Dans un monde fracturé par des tensions politiques, économiques et culturelles, le dialogue interreligieux s’impose comme un levier de diplomatie multilatérale essentiel. Il ne s’agit plus seulement d’échanges doctrinaux entre traditions spirituelles, mais d’un outil stratégique visant à pacifier les conflits, prévenir les extrémismes et favoriser la coopération internationale. Parmi les nombreuses plateformes mondiales propices à ces discussions, Genève se distingue par son statut unique de carrefour diplomatique et spirituel.

Historiquement, la ville suisse est un haut lieu de la diplomatie internationale. Accueillant le siège européen de l’ONU et de multiples organisations internationales, elle offre un terrain neutre, facilitant les négociations et les démarches de paix. « Genève est un espace où les voix du dialogue se rencontrent et s’entendent, loin des tumultes des conflits », affirme Antonio Guterres, Secrétaire général de l’ONU. Par ailleurs, Genève a une longue tradition d’accueil des réfugiés politiques et religieux, consolidant son image de sanctuaire du dialogue et du respect des libertés fondamentales.

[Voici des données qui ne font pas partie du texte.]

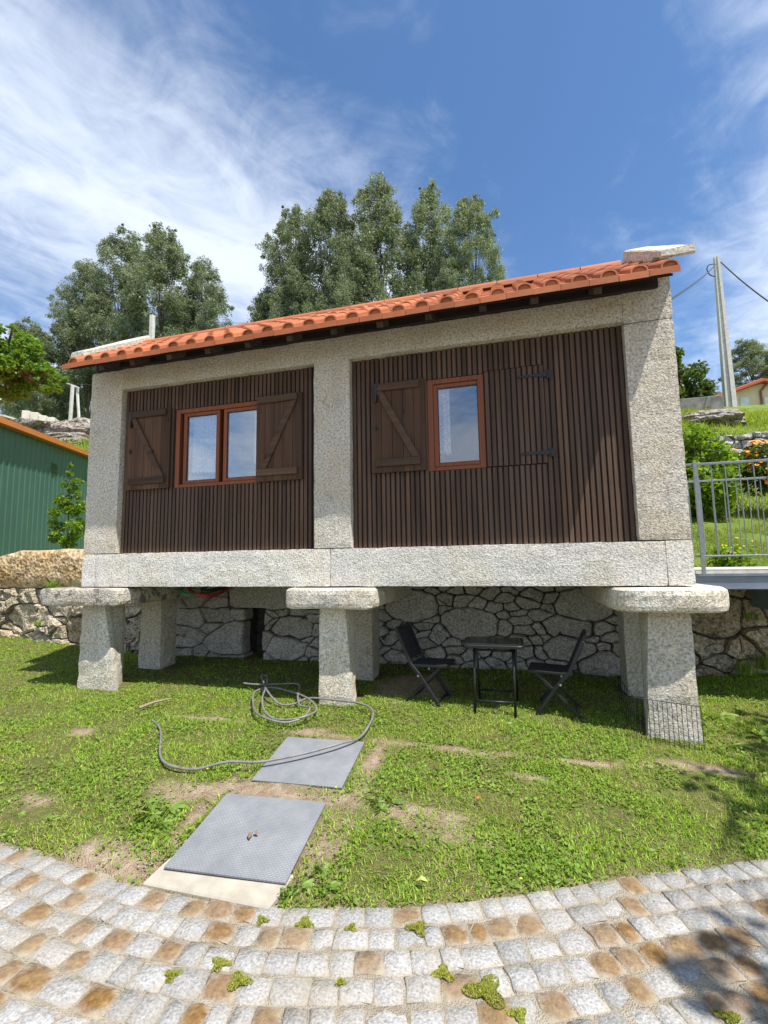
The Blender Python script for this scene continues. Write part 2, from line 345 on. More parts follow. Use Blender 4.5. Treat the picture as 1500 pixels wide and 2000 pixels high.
def ground_mat():
    a = Mt('ground_soil'); p = a.pos()
    at = a.n('ShaderNodeAttribute', attribute_name='bare').outputs['Fac']
    n1 = a.noise(p, 16, 6, 0.65); n2 = a.noise(p, 110, 3, 0.6); v = a.n('ShaderNodeTexVoronoi', {'Vector': p, 'Scale': 120.0})
    soil = a.ramp(n1, [(0.3, (0.20, 0.135, 0.085)), (0.52, (0.34, 0.255, 0.175)), (0.72, (0.46, 0.38, 0.285))])
    soil = a.mix(a.rng(v.outputs['Distance'], 0.1, 0.42, 0.55, 0), soil, a.mix(n2, (0.32, 0.25, 0.18), (0.68, 0.60, 0.49)))
    dk = a.ramp(n1, [(0.3, (0.085, 0.085, 0.028)), (0.55, (0.14, 0.14, 0.045)), (0.75, (0.22, 0.19, 0.085))])
    low = a.mix(at, dk, soil)
    hg = a.ramp(a.noise(p, 1.1, 8, 0.7), [(0.3, (0.10, 0.155, 0.025)), (0.5, (0.17, 0.24, 0.04)), (0.66, (0.25, 0.29, 0.07)), (0.8, (0.30, 0.25, 0.12))])
    hg = a.mix(a.rng(a.noise(p, 26, 4, 0.7), 0.4, 0.7, 0, 0.5), hg, (0.06, 0.085, 0.02))
    yy = a.n('ShaderNodeSeparateXYZ', {0: p}).outputs[1]
    c = a.mix(a.rng(yy, 5.955, 5.985), low, hg)
    h = a.math('ADD', n2, a.math('ADD', a.math('MULTIPLY', n1, 2.0), v.outputs['Distance']))
    return a.done(c, 0.95, normal=a.bump(h, 0.9, 0.012), spec=0.15)
MAT['ground'] = ground_mat()
def sand_mat():
    a = Mt('joint_sand'); p = a.pos()
    n1 = a.noise(p, 10, 6, 0.65); v = a.n('ShaderNodeTexVoronoi', {'Vector': p, 'Scale': 170.0}).outputs['Distance']
    c = a.ramp(n1, [(0.3, (0.20, 0.165, 0.12)), (0.5, (0.32, 0.28, 0.215)), (0.7, (0.41, 0.365, 0.29))])
    c = a.mix(a.rng(v, 0.1, 0.5, 0.5, 0), c, (0.46, 0.41, 0.33))
    return a.done(c, 0.95, normal=a.bump(a.math('ADD', v, n1), 0.9, 0.008), spec=0.15)
MAT['sand'] = sand_mat()

# ------------------------------------------------------------------ mesh helpers
def link(name, me, parent=None, m=None):
    o = bpy.data.objects.new(name, me); col.objects.link(o)
    if m is not None and me is not None and not me.materials: me.materials.append(MAT[m] if isinstance(m, str) else m)
    if parent is not None: attach(o, parent)
    return o
def attach(o, parent):
    """keep O where it is in the world: parents are translated only"""
    o.parent = parent
    L = Vector((0, 0, 0)); q = parent
    while q is not None: L += q.location; q = q.parent if not q.get('_abs') else None
    o.matrix_parent_inverse = Matrix.Translation(-WL(parent))
def WL(o):
    if o.parent is None: return o.location.copy()
    return o.location.copy()                       # parts carry world coordinates in their basis
def mesh(name, V, F, smooth=False):
    me = bpy.data.meshes.new(name); me.from_pydata([tuple(v) for v in V], [], [tuple(f) for f in F])
    if smooth: me.polygons.foreach_set('use_smooth', [True] * len(me.polygons))
    me.update(); return me
def mk(name, V, F, m, parent=None, smooth=False):
    return link(name, mesh(name, V, F, smooth), parent, m)
def fast_mesh(name, V, F, smooth=False):
    """V (n,3) array; F (k,3) or (k,4) int array"""
    V = np.asarray(V, np.float32); F = np.asarray(F, np.int32)
    me = bpy.data.meshes.new(name); k = F.shape[1]
    me.vertices.add(len(V)); me.vertices.foreach_set('co', V.ravel())
    me.loops.add(F.size); me.loops.foreach_set('vertex_index', F.ravel())
    me.polygons.add(len(F)); me.polygons.foreach_set('loop_start', np.arange(0, F.size, k, dtype=np.int32))
    if smooth: me.polygons.foreach_set('use_smooth', np.ones(len(F), bool))
    me.update(calc_edges=True); me.validate(); return me
def tag(o, label=None, cat=None, group=None, kind=None):
    if label: o['label'] = label
    if cat: o['category'] = cat
    if group: o['group'] = group
    if kind: o['kind'] = kind
    return o
def thing(name, label, cat, loc=(0, 0, 0), group=None, rotz=0.0):
    o = bpy.data.objects.new(name, None); col.objects.link(o); o.location = loc; o.rotation_euler.z = rotz
    o.empty_display_size = 0.2
    return tag(o, label, cat, group)
class MB:
    """collects simple solids in one mesh"""
    def __init__(s): s.V = []; s.F = []
    def add(s, V, F):
        b = len(s.V); s.V += [tuple(v) for v in V]; s.F += [tuple(b + i for i in f) for f in F]; return s
    def box(s, x0, x1, y0, y1, z0, z1, jit=0.0):
        V = [(x, y, z) for x in (x0, x1) for y in (y0, y1) for z in (z0, z1)]
        if jit: V = [tuple(c + random.uniform(-jit, jit) for c in v) for v in V]
        return s.add(V, [(0, 1, 3, 2), (4, 6, 7, 5), (0, 4, 5, 1), (2, 3, 7, 6), (0, 2, 6, 4), (1, 5, 7, 3)])
    def tube(s, pts, r, seg=8, r1=None):
        pts = [Vector(p) for p in pts]; n = len(pts); rings = []
        up = None
        for i, p in enumerate(pts):
            t = (pts[min(i + 1, n - 1)] - pts[max(i - 1, 0)]).normalized()
            if up is None:
                up = Vector((0, 0, 1)) if abs(t.z) < 0.9 else Vector((0, 1, 0))
            a = t.cross(up)
            if a.length < 1e-4: a = t.orthogonal()
            a.normalize(); b = a.cross(t).normalized(); up = b if True else up
            up = -t.cross(a) if False else b
            rr = r if r1 is None else r + (r1 - r) * i / max(1, n - 1)
            rings.append([p + rr * (math.cos(2 * math.pi * k / seg) * a + math.sin(2 * math.pi * k / seg) * b) for k in range(seg)])
        V = [v for rg in rings for v in rg]; F = []
        for i in range(n - 1):
            for k in range(seg):
                k2 = (k + 1) % seg
                F.append((i * seg + k, i * seg + k2, (i + 1) * seg + k2, (i + 1) * seg + k))
        F.append(tuple(reversed(range(seg)))); F.append(tuple((n - 1) * seg + k for k in range(seg)))
        return s.add(V, F)
    def bar(s, p, q, w, h=None, up=(0, 0, 1)):
        """rectangular bar from p to q: w across, h along 'up'"""
        h = h or w; p = Vector(p); q = Vector(q); t = (q - p).normalized(); up = Vector(up)
        a = t.cross(up)
        if a.length < 1e-3: a = t.cross(Vector((0, 1, 0)))
        a.normalize(); b = a.cross(t).normalized()
        V = [e + i * a * w / 2 + j * b * h / 2 for e in (p, q) for i in (-1, 1) for j in (-1, 1)]
        return s.add(V, [(0, 1, 3, 2), (4, 6, 7, 5), (0, 4, 5, 1), (2, 3, 7, 6), (0, 2, 6, 4), (1, 5, 7, 3)])
    def prism(s, poly, axis, a0, a1):
        """poly: 2D points in the two other axes (kept in x,y,z order)"""
        n = len(poly)
        def pt(p, a): return {'x': (a, p[0], p[1]), 'y': (p[0], a, p[1]), 'z': (p[0], p[1], a)}[axis]
        V = [pt(p, a0) for p in poly] + [pt(p, a1) for p in poly]
        F = [tuple(range(n)), tuple(reversed(range(n, 2 * n)))] + [(i, n + i, n + (i + 1) % n, (i + 1) % n) for i in range(n)]
        return s.add(V, F)
    def build(s, name, m, parent=None, bevel=0.0, smooth=False):
        me = mesh(name, s.V, s.F, smooth)
        bm = bmesh.new(); bm.from_mesh(me); bmesh.ops.recalc_face_normals(bm, faces=bm.faces)
        if bevel: bmesh.ops.bevel(bm, geom=bm.edges[:], offset=bevel, segments=1, affect='EDGES', clamp_overlap=True)
        bm.to_mesh(me); bm.free()
        return link(name, me, parent, m)

def grid_box(x0, x1, y0, y1, z0, z1, seg):
    """a box whose faces are grids, welded; returns V (n,3), F list"""
    nx = max(1, int(round((x1 - x0) / seg))); ny = max(1, int(round((y1 - y0) / seg))); nz = max(1, int(round((z1 - z0) / seg)))
    idx = {}; V = []; F = []
    def vid(i, j, k):
        t = (i, j, k)
        if t not in idx:
            idx[t] = len(V); V.append((x0 + (x1 - x0) * i / nx, y0 + (y1 - y0) * j / ny, z0 + (z1 - z0) * k / nz))
        return idx[t]
    for i in range(nx):
        for j in range(ny):
            F.append((vid(i, j, 0), vid(i, j + 1, 0), vid(i + 1, j + 1, 0), vid(i + 1, j, 0)))
            F.append((vid(i, j, nz), vid(i + 1, j, nz), vid(i + 1, j + 1, nz), vid(i, j + 1, nz)))
    for i in range(nx):
        for k in range(nz):
            F.append((vid(i, 0, k), vid(i + 1, 0, k), vid(i + 1, 0, k + 1), vid(i, 0, k + 1)))
            F.append((vid(i, ny, k), vid(i, ny, k + 1), vid(i + 1, ny, k + 1), vid(i + 1, ny, k)))
    for j in range(ny):
        for k in range(nz):
            F.append((vid(0, j, k), vid(0, j, k + 1), vid(0, j + 1, k + 1), vid(0, j + 1, k)))
            F.append((vid(nx, j, k), vid(nx, j + 1, k), vid(nx, j + 1, k + 1), vid(nx, j, k + 1)))
    return np.array(V, float), F
def fbm(p, sc):
    return noise.fractal(Vector(p) * sc, 0.8, 2.0, 4)
def stone_box(name, b, m, parent, seg=0.05, rad=0.010, amp=0.003, asc=7.0, warp=None, chip=0.005):
    """a hewn stone: gridded box, rounded arrises, uneven faces"""
    V, F = grid_box(*b, seg)
    lo = np.array([b[0], b[2], b[4]]); hi = np.array([b[1], b[3], b[5]])
    out = []
    for v in V:
        nn = noise.noise(Vector(v) * 9.0)
        r = max(0.003, rad + chip * nn)
        r = min(r, 0.45 * float((hi - lo).min()))
        c = np.clip(v, lo + r, hi - r); d = v - c; L = np.linalg.norm(d)
        if L > 1e-9: p = c + d / L * r if np.count_nonzero(np.abs(d) > 1e-9) > 1 else v
        else: p = v
        nrm = (d / L) if L > 1e-9 else d
        p = p + nrm * amp * fbm(v, asc) * 1.6
        if warp is not None: p = warp(p)
        out.append(tuple(p))
    return mk(name, out, F, m, parent, smooth=False)

# ------------------------------------------------------------------ ground
EX = [-14, -9, -6, -4, -2.74, -2.48, -2.11, -1.84, -1.67, -1.33, -1.11, -0.99, -0.73, -0.47, -0.27, -0.14, 0.05, 0.24, 0.39, 0.61, 0.86, 1.11, 1.6, 2.2, 3.0, 4.0, 6.0, 14]
EY = [2.5, 2.35, 2.2, 2.10, 2.04, 2.035, 1.98, 1.945, 1.93, 1.94, 1.96, 1.975, 2.02, 2.07, 2.14, 2.20, 2.27, 2.36, 2.43, 2.52, 2.61, 2.71, 2.90, 3.1, 3.3, 3.45, 3.6, 3.8]
EY = [y + float(np.interp(x, [-2.4, -1.0, -0.7, 0.05, 1.1, 2.0], [0.0, 0.012, 0.04, 0.07, 0.12, 0.14])) for x, y in zip(EX, EY)]
def edge(x): return np.interp(x, EX, EY)
def ground_z(x, y):
    x = np.asarray(x, float); y = np.asarray(y, float)
    d = (y - edge(x)) * 0.97
    z = np.interp(d, [-0.12, -0.02, 0.0, 0.07, 0.65, 0.8, 1.35, 2.0, 3.2, 4.0], [-0.07, -0.03, 0.004, 0.024, 0.1, 0.113, 0.175, 0.235, 0.25, 0.26])
    z = z + 0.16 * np.clip((-x - 5.2) / 2.2, 0, 1) * np.clip((y - 4.3) / 1.2, 0, 1) + 0.08 * np.clip((x - 1.4) / 1.0, 0, 1) * np.clip((y - 4.6) / 0.9, 0, 1)
    return z
def hill_z(x, y):
    x = np.asarray(x, float); y = np.asarray(y, float)
    f = y * 0.966 - x * 0.26
    zr = np.interp(f, [4, 5.5, 8.3, 9.0, 10.2, 10.5, 12.9, 15.7, 18.8, 21.6, 50, 120, 400, 3000], [1.22, 1.26, 2.15, 2.35, 3.3, 3.75, 5.3, 6.2, 7.7, 8.2, 13, 15, 14, 10])
    zl = np.interp(f, [5, 7, 12.6, 14.2, 15.0, 16.5, 19, 21.6, 50, 120, 400, 3000], [1.5, 1.6, 1.75, 3.9, 5.5, 6.2, 6.8, 7.7, 12.0, 14, 14, 10])
    t = np.clip((x + 7) / 6, 0, 1)
    z = zl * (1 - t) + zr * t
    near = np.clip((x + 6) / 3, 0, 1)                        # just behind the wall
    return np.where(y < 6.2, np.minimum(z, 1.3 + 0.25 * (1 - near)), z)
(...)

Le dialogue interreligieux trouve ici une résonance particulière. Il s’inscrit dans une dynamique où les leaders religieux jouent un rôle complémentaire aux diplomates. La présence d’institutions comme le Conseil oecuménique des Églises, qui rassemble plus de 350 confessions chrétiennes du monde entier, ou encore le Bureau des affaires interreligieuses des Nations Unies, témoigne de l’importance du facteur religieux dans les négociations internationales. « Le dialogue interreligieux ne doit pas être perçu comme une alternative à la diplomatie, mais comme un complément indispensable », souligne Olav Fykse Tveit, ancien secrétaire général du Conseil oecuménique des Églises. Loin de se cantonner à un dialogue éthique ou moral, ces échanges abordent des questions concrètes telles que la médiation dans les conflits, la lutte contre les discours de haine et la protection des minorités religieuses.

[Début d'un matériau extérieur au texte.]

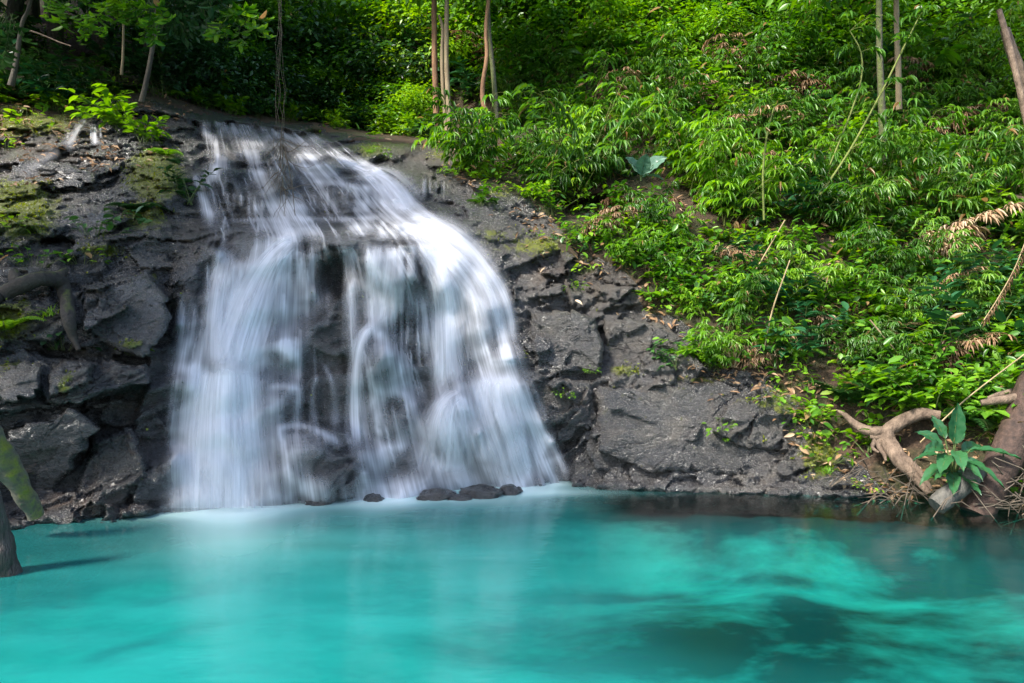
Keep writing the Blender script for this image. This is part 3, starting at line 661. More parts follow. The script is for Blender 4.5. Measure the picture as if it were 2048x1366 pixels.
# dry islands of rock standing out of the water
dry = blobs([(735, 484, 95, 14, .95), (660, 550, 34, 48, .9), (662, 665, 44, 66, .92), (650, 790, 46, 66, .9), (690, 930, 46, 50, .92), (640, 930, 60, 40, .6), (830, 560, 22, 60, .6), (850, 820, 22, 44, .7), (770, 720, 24, 40, .5), (925, 730, 24, 60, .6), (575, 825, 34, 26, .6), (480, 335, 26, 26, .7), (520, 390, 34, 22, .6), (594, 372, 12, 44, .7), (700, 398, 24, 22, .5), (590, 300, 24, 14, .7),
              (812, 935, 26, 30, .9), (855, 740, 22, 44, .7), (815, 620, 20, 50, .5), (405, 600, 34, 90, .6), (325, 860, 26, 120, .7), (330, 640, 30, 90, .8), (790, 570, 50, 60, .35), (500, 470, 60, 14, .4), (350, 760, 34, 200, .35), (540, 330, 12, 40, .5), (480, 300, 20, 16, .4), (395, 500, 50, 50, .5), (560, 300, 16, 20, .6), (450, 290, 12, 24, .5), (565, 760, 30, 40, .5), (790, 660, 20, 40, .4), (620, 760, 20, 70, .55), (455, 410, 26, 20, .5), (420, 300, 14, 40, .4), (500, 275, 26, 10, .5), (660, 290, 30, 10, .6), (690, 340, 26, 12, .5), (620, 930, 26, 30, .4), (1010, 735, 24, 20, .3), (930, 700, 18, 70, .35)])
fld = samp(FIELD, sx, sy); dr = samp(dry, sx, sy)
lap = blur(D, 1.5) - blur(D, 5); lp = samp(lap, sx, sy)
S_, T_ = np.meshgrid(sv, tv); wob_ = (fbm(np.stack([S_ * 9, T_ * 9, 0 * S_], -1), 3, 720) - .5) * .018
q1 = vnoise(np.stack([(S_ + wob_) * 34, T_ * 7, 0 * S_], -1), 730); q2 = vnoise(np.stack([(S_ + wob_) * 85, T_ * 11, 0 * S_], -1), 731); q3 = fbm(np.stack([S_ * 7, T_ * 8, 0 * S_], -1), 3, 732)
strk = q1 * .5 + q2 * .3 + q3 * .45
edge_ = sstep(0, .10, S_ + (q1 - .5) * .06) * sstep(0, .07, 1 - S_ + (q1 - .5) * .05)
thr = np.zeros_like(S_)                                                                # single threads of water
for k in range(260):
    s0, t0, L_t, w_s = R.random(), R.random() ** .8, R.uniform(.04, .20), R.uniform(.0016, .006)
    j0, j1 = int(t0 * nt_), min(nt_, int((t0 + L_t) * nt_) + 1)
    if j1 - j0 < 6: continue
    tt_ = (tv[j0:j1] - t0) / L_t; sc0 = s0 + np.cumsum(R.normal(0, .0006, j1 - j0)) + .01 * R.normal() * tt_
    pr_ = sstep(0, .12, tt_) * (1 - sstep(.45, 1, tt_)) * R.uniform(.25, .85)
    i0, i1 = max(0, int((s0 - .05) * ns_)), min(ns_, int((s0 + .05) * ns_) + 1)
    if i1 - i0 < 2: continue
    thr[j0:j1, i0:i1] = np.maximum(thr[j0:j1, i0:i1], pr_[:, None] * np.exp(-((sv[None, i0:i1] - sc0[:, None]) / (w_s * (1 + 1.5 * tt_[:, None]))) ** 2))
thin = 1 - (1 - .20 * sstep(.45, .95, strk) * (1 - dr) * edge_) * (1 - .75 * thr * edge_ * (1 - .6 * dr))                                  # the veil everywhere
dn = 1 - (1 - thin) * (1 - np.clip(fld ** 1.25 * (.62 + .55 * sstep(.38, .8, strk)), 0, .97))
dn = np.clip(1.12 * (dn * (1 - .95 * dr)) ** 1.25, 0, 1) 
dn = np.clip(dn * (1 - 2.4 * np.clip(lp, -.06, .12)) + .45 * np.clip(-lp - .015, 0, .1) * edge_ * 4 * (fld + .25), 0, 1)
dn *= sstep(0, .03, S_) * sstep(0, .03, 1 - S_) * sstep(.0, .07, T_ + (q1 - .5) * .06 + (q3 - .5) * .05)
Dw = np.minimum(blur(Dsm, 4.0), Dsm + .05)
ssd = samp(Dw, sx, sy) - .035 - .03 * fld
WV = P(sx, sy, ssd)
um = np.cumsum(np.concatenate([[[0]] * nt_, np.full((nt_, ns_ - 1), 4.0 / ns_)], 1), 1); vm = np.broadcast_to((tv * 8)[:, None], um.shape)
for nm, a, b_ in (("upper_cascade", 0, 169), ("middle_cascade", 169, 281), ("lower_cascade", 281, nt_ - 1)):
    water_part(nm, [(WV[a:b_ + 1], dn[a:b_ + 1], np.stack([um, vm], -1)[a:b_ + 1])], fall)

#VEGETATION
# ------------------------------------------------------------------ leaves and stems
TD = (np.array([[0, 0, 0], [-.5, .42, .10], [.5, .42, .10], [0, 1, -.10]], float), [[0, 2, 3], [0, 3, 1]])                       # small or far leaf
TE = (np.array([[0, 0, 0], [-.38, .22, .10], [0, .25, 0], [.38, .22, .10], [-.48, .55, .08], [0, .58, -.02], [.48, .55, .08], [-.22, .85, .0], [.22, .85, .0], [0, 1.0, -.14]], float),
      [[0, 3, 2, 2], [0, 2, 1, 1], [1, 2, 5, 4], [2, 3, 6, 5], [4, 5, 9, 7], [5, 6, 8, 9]])                                       # broad leaf
TL = (np.array([[0, 0, 0], [-.5, .3, .25], [.5, .3, .25], [0, .35, 0], [-.36, .65, .1], [.36, .65, .1], [0, .68, -.08], [0, 1, -.3]], float),
      [[0, 2, 3, 3], [0, 3, 1, 1], [1, 3, 6, 4], [3, 2, 5, 6], [4, 6, 7, 7], [6, 5, 7, 7]])                                       # lance leaf

def unit(a): return a / (np.linalg.norm(a, axis=-1, keepdims=True) + 1e-9)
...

Genève s’impose aussi par son approche pragmatique du dialogue interreligieux. Contrairement à d’autres forums qui se limitent parfois à des discussions théoriques, la ville met l’accent sur l’application de solutions tangibles. Le Centre interreligieux de Genève, en collaboration avec des acteurs gouvernementaux et non gouvernementaux, organise régulièrement des rencontres entre représentants religieux de zones de conflit. « Nous avons vu des adversaires se parler pour la première fois dans nos murs. Cela montre que le dialogue est possible », témoigne un responsable du Centre interreligieux. Ces initiatives permettent de bâtir des ponts entre différentes communautés et de rétablir la confiance dans des contextes marqués par la polarisation et la violence.

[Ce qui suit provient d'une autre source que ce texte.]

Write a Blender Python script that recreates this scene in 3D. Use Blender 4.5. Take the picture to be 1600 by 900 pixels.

L’engagement de Genève en faveur du dialogue interreligieux s’inscrit aussi dans une tradition humanitaire forte. La ville abrite le siège du Comité international de la Croix-Rouge (CICR), qui travaille avec des institutions religieuses pour garantir le respect du droit humanitaire dans les conflits armés. « Comprendre les convictions et les valeurs des différentes religions nous aide à intervenir de manière plus efficace dans les zones en crise », explique un représentant du CICR. Le croisement entre ces deux sphères, humanitaire et interreligieuse, permet de mieux comprendre les racines culturelles et spirituelles des tensions, et d’envisager des solutions plus inclusives et efficaces.
Cette dimension multilatérale du dialogue interreligieux à Genève attire également l’attention des diplomates et des dirigeants politiques. Ils reconnaissent que les religions ne peuvent être ignorées dans la construction d’un ordre mondial plus stable. De nombreuses crises contemporaines, du Moyen-Orient à l’Afrique subsaharienne, trouvent en partie leur origine dans des fractures religieuses mal gérées. Genève, en réunissant des acteurs variés et en favorisant un dialogue constructif, joue ainsi un rôle d’intermédiaire de premier plan.
Dans un contexte où les crispations identitaires s’accentuent, le modèle genevois de dialogue interreligieux pourrait inspirer d’autres initiatives à travers le monde. Sa force réside dans sa capacité à allier neutralité, expertise diplomatique et volonté de traduire les discussions en actions concrètes. « Genève incarne un espoir, celui d’un dialogue qui transcende les divisions et ouvre la voie à une diplomatie plus inclusive et résiliente », conclut un analyste des relations internationales.